▶ [SET TASK]: Check each line of the listing for the word "script" and report how many lines contain it, giving nothing but the number.

▶ [LISTED ENTRIES]:
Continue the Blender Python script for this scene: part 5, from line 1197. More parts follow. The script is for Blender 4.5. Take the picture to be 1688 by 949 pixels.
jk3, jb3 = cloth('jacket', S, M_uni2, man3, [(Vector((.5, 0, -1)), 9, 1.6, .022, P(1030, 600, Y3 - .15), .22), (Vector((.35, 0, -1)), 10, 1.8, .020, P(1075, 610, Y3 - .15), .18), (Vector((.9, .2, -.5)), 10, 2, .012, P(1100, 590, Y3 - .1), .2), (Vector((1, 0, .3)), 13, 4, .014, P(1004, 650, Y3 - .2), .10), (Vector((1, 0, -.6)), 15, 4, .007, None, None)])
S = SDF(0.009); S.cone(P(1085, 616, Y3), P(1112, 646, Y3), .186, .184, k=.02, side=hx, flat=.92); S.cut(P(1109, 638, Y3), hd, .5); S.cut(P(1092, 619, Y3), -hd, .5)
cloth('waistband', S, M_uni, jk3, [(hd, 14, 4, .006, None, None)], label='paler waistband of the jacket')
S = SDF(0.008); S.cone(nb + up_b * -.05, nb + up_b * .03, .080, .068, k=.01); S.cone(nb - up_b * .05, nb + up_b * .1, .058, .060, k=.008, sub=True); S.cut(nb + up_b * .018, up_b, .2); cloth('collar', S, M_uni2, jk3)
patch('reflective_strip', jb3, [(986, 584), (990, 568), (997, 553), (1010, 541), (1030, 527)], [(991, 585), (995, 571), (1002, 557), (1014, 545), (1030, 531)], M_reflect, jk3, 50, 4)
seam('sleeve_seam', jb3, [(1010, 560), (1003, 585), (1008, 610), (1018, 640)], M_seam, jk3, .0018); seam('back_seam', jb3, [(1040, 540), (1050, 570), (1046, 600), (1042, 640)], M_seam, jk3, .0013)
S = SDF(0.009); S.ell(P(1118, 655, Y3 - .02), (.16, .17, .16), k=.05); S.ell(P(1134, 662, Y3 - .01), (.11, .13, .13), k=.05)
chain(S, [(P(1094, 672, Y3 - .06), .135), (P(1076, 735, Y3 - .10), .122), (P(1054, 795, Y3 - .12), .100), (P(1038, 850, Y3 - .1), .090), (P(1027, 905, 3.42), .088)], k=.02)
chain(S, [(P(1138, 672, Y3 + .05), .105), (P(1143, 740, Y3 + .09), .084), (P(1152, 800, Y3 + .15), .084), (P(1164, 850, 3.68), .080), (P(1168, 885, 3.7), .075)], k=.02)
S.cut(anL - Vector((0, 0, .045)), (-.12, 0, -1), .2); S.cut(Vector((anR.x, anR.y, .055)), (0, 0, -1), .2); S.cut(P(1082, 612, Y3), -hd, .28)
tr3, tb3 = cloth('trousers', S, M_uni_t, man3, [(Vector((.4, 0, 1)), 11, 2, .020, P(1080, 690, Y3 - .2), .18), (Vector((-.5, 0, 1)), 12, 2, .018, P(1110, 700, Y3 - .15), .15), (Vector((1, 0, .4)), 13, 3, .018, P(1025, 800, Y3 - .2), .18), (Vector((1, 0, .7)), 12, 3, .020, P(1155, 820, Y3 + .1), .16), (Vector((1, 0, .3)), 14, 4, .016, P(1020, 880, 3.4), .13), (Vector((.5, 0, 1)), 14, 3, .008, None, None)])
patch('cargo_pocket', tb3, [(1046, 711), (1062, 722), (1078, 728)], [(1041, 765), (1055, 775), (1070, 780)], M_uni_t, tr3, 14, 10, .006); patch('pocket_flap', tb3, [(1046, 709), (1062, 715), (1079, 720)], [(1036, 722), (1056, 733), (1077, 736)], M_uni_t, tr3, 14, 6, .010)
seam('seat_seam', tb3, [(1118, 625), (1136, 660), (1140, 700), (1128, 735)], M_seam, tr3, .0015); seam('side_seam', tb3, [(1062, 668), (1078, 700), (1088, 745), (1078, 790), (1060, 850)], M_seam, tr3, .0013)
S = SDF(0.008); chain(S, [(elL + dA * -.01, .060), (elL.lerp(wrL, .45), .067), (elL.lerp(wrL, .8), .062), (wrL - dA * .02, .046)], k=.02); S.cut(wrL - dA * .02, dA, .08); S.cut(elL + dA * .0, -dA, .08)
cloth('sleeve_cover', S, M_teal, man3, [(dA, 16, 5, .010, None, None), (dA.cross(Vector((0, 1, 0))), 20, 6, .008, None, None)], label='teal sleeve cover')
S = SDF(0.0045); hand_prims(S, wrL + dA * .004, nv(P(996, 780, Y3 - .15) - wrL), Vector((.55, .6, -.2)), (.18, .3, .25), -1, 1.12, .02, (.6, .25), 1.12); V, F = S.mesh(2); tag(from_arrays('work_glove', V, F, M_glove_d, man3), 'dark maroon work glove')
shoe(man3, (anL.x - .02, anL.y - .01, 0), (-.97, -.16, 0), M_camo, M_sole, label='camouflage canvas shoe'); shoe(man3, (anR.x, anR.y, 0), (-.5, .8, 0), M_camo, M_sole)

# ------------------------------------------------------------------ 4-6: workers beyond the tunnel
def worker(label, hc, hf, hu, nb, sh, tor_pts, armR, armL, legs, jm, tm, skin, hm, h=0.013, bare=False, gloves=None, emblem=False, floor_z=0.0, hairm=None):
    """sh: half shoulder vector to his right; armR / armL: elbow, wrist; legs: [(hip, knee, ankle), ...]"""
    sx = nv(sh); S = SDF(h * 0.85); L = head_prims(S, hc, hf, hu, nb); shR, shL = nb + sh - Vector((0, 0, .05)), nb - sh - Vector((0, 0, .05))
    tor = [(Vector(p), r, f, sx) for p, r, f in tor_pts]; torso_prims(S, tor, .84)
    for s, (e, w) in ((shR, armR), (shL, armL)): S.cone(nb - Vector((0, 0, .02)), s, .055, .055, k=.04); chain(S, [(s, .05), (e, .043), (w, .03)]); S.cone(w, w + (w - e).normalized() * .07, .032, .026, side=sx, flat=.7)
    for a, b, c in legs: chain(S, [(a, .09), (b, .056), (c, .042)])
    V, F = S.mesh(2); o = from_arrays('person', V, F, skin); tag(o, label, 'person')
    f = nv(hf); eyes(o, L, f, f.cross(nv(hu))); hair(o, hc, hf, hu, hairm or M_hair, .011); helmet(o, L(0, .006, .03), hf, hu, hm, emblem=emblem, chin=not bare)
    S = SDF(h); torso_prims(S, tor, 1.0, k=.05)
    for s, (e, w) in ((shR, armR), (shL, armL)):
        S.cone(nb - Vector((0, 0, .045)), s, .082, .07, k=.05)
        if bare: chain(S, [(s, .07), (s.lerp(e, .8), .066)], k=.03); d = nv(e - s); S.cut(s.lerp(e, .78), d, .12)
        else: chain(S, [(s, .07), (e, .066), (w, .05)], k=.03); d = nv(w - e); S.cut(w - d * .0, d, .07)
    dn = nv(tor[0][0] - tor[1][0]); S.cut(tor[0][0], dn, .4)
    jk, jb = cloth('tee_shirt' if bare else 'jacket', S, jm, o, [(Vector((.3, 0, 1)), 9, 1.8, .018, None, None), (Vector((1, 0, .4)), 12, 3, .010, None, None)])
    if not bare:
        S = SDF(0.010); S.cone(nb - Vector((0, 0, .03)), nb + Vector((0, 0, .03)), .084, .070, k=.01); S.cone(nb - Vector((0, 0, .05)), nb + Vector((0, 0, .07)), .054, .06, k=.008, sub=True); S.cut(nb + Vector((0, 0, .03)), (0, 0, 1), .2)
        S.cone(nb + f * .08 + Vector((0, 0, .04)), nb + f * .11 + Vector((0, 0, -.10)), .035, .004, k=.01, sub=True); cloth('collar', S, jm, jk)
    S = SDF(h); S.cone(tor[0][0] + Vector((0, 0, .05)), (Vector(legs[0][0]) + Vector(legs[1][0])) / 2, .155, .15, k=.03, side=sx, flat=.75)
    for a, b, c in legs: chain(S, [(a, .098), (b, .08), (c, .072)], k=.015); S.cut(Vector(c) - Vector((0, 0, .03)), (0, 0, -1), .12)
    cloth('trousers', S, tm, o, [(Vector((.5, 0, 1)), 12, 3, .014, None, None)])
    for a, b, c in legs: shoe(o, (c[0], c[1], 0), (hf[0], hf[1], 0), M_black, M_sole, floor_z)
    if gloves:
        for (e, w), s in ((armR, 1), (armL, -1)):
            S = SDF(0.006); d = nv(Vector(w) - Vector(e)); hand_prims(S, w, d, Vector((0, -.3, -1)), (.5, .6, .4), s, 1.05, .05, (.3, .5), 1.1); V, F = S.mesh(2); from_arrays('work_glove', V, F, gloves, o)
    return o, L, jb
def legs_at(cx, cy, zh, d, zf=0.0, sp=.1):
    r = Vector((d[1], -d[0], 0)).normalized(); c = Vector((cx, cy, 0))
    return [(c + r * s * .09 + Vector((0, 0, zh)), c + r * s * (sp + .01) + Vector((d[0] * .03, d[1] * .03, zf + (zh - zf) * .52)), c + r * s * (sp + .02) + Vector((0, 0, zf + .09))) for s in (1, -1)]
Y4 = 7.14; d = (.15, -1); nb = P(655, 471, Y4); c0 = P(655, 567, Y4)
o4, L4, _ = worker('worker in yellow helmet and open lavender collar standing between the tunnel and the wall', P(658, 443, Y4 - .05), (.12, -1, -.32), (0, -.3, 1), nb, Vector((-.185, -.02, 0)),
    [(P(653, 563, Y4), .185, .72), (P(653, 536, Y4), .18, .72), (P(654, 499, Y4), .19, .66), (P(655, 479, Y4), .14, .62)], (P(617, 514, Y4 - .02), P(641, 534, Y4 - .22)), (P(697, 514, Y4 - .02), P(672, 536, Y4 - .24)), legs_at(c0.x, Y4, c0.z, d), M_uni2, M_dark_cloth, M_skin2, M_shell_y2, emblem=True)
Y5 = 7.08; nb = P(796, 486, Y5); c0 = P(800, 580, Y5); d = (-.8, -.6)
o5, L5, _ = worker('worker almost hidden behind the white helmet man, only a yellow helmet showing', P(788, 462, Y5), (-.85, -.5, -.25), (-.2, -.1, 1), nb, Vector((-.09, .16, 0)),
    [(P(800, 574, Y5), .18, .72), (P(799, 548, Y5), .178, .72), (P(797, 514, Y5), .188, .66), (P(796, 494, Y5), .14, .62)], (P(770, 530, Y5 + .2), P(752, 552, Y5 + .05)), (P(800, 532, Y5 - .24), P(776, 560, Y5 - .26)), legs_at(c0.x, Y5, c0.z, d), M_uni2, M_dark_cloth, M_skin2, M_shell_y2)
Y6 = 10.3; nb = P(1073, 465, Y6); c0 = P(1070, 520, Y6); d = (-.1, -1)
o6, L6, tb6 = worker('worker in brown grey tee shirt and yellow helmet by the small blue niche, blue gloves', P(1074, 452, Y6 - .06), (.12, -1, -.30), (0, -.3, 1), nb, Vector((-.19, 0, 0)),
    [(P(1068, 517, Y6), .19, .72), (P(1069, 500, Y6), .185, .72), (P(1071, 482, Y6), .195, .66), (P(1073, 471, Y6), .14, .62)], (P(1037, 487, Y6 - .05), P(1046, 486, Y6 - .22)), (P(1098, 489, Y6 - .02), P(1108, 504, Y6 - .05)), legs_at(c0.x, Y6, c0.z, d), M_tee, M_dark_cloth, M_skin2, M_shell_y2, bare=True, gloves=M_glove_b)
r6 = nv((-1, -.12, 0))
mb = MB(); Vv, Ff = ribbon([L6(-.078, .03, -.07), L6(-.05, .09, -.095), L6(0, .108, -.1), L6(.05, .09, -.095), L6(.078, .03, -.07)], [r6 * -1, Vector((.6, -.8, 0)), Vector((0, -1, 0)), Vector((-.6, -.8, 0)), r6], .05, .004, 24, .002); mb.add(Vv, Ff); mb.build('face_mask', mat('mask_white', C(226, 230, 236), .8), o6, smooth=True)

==

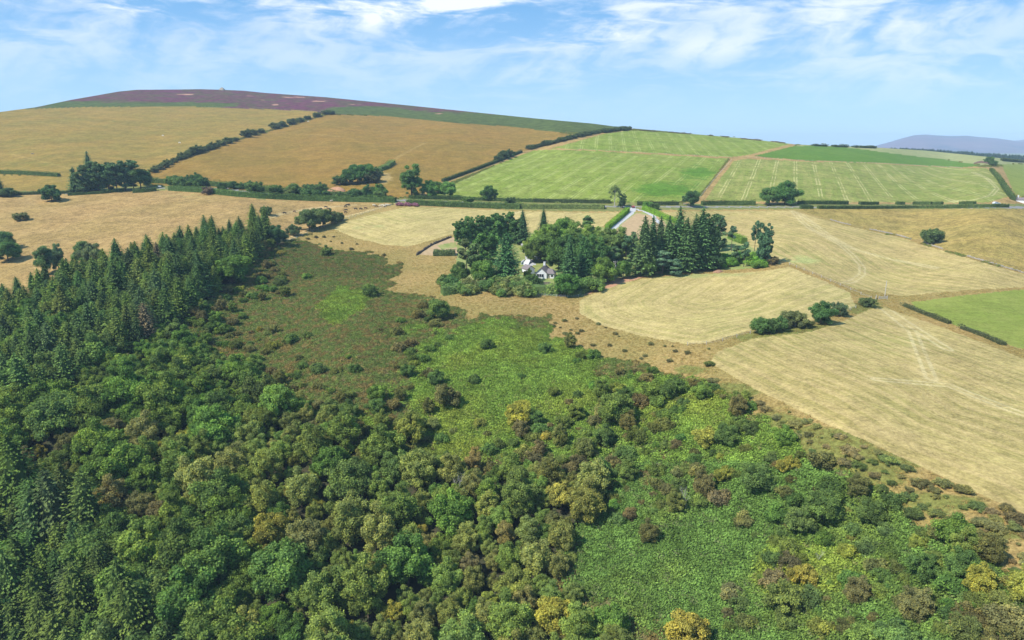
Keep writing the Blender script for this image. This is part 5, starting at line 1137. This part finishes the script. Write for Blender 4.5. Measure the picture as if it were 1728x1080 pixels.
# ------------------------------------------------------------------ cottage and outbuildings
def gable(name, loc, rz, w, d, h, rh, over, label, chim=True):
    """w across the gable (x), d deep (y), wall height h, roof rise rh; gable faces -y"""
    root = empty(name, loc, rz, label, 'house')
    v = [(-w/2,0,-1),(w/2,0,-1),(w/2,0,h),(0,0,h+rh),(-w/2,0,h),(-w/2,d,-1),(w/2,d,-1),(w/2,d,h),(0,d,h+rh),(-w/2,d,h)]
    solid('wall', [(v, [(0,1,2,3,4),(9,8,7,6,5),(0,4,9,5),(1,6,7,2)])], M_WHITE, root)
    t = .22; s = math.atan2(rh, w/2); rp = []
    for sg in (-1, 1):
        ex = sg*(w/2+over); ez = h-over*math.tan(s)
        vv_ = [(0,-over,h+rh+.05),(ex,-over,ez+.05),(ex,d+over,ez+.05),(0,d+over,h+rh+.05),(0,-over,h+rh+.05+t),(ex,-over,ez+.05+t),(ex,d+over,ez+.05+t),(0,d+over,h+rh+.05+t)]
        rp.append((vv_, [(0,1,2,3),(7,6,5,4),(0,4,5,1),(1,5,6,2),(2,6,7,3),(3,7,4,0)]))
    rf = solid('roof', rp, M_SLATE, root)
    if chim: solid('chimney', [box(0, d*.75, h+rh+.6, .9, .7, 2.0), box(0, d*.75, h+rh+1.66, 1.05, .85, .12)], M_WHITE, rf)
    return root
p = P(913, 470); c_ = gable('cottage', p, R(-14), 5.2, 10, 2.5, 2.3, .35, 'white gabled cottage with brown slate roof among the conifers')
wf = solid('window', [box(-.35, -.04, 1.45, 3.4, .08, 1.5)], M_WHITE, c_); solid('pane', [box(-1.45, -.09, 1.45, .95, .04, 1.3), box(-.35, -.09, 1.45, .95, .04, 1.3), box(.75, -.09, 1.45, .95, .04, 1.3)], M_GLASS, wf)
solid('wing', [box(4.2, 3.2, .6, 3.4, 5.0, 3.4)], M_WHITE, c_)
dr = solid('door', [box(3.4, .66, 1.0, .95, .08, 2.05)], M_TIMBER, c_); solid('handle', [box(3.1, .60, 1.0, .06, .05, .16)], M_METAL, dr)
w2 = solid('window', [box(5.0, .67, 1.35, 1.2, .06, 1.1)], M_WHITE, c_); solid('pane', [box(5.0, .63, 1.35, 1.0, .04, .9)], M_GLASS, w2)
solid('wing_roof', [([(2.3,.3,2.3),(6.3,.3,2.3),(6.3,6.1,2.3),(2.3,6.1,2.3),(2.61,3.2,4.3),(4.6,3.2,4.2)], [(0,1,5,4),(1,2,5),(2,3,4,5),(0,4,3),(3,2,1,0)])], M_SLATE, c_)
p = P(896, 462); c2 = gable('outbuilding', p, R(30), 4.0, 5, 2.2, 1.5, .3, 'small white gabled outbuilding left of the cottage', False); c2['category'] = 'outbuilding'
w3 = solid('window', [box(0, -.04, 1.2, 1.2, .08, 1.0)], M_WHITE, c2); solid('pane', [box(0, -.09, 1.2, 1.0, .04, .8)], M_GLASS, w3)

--

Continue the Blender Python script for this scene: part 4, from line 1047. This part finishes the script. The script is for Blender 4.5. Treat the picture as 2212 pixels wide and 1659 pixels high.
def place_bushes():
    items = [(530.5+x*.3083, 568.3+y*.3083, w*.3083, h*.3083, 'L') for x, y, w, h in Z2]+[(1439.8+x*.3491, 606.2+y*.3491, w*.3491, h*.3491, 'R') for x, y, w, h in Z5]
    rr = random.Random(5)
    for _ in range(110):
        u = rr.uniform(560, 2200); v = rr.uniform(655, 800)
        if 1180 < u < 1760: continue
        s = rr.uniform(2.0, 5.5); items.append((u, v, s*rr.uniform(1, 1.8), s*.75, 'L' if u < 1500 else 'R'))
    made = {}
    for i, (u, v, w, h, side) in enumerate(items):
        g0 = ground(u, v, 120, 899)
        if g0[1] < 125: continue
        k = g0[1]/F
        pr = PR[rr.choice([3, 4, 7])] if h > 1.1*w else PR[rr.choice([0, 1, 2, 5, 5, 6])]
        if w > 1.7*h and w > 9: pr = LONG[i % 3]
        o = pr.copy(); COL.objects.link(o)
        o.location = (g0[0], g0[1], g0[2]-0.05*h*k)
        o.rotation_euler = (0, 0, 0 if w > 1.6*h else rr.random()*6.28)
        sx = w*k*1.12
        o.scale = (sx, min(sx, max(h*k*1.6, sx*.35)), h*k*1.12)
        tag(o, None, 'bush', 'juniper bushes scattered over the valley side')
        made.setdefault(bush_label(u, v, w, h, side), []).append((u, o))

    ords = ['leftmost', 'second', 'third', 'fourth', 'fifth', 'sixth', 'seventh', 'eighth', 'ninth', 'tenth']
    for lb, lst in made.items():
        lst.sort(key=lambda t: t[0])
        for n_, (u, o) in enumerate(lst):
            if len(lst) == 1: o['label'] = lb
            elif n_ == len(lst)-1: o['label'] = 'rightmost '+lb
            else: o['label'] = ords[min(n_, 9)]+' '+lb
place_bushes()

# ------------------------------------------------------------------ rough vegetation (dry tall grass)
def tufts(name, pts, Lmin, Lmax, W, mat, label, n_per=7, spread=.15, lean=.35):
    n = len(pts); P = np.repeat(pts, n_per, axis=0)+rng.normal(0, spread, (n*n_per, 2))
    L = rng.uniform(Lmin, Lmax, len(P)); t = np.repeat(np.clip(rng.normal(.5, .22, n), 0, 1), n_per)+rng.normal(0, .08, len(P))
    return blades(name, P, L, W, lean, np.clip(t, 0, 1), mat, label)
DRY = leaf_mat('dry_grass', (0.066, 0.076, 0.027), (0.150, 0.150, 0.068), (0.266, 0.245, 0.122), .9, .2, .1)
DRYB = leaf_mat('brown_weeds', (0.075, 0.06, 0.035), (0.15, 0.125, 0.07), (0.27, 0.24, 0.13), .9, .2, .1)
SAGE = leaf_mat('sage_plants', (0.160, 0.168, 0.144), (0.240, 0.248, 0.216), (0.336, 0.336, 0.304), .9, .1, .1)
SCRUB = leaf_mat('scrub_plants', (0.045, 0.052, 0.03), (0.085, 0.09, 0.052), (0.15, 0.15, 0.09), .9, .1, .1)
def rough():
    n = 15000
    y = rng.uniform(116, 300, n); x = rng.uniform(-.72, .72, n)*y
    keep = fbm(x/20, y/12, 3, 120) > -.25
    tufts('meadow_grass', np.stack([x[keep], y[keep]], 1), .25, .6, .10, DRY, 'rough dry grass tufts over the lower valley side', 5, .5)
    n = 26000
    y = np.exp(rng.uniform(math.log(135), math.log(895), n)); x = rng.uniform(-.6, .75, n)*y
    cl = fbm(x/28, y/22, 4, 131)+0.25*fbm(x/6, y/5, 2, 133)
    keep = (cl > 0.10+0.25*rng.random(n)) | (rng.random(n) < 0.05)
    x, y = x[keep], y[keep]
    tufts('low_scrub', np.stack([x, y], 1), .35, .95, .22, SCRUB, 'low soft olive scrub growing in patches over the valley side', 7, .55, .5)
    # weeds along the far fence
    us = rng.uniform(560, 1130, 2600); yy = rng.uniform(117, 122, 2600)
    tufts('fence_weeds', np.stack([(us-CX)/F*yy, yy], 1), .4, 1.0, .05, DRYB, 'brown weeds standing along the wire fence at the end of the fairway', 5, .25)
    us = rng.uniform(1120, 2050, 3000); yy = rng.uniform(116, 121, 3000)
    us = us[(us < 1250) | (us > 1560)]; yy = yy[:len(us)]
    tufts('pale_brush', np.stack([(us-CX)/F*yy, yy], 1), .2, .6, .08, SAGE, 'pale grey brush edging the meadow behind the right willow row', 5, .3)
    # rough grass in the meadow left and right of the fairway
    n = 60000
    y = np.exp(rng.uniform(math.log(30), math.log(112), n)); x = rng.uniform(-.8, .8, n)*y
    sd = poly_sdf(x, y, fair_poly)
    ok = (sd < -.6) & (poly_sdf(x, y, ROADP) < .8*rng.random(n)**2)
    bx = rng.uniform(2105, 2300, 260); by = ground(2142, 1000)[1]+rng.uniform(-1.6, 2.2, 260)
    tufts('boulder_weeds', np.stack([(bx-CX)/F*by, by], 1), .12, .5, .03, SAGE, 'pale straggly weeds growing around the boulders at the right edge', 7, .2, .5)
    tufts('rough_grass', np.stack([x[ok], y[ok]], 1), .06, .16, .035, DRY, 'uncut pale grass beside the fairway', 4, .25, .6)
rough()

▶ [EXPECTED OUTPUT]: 3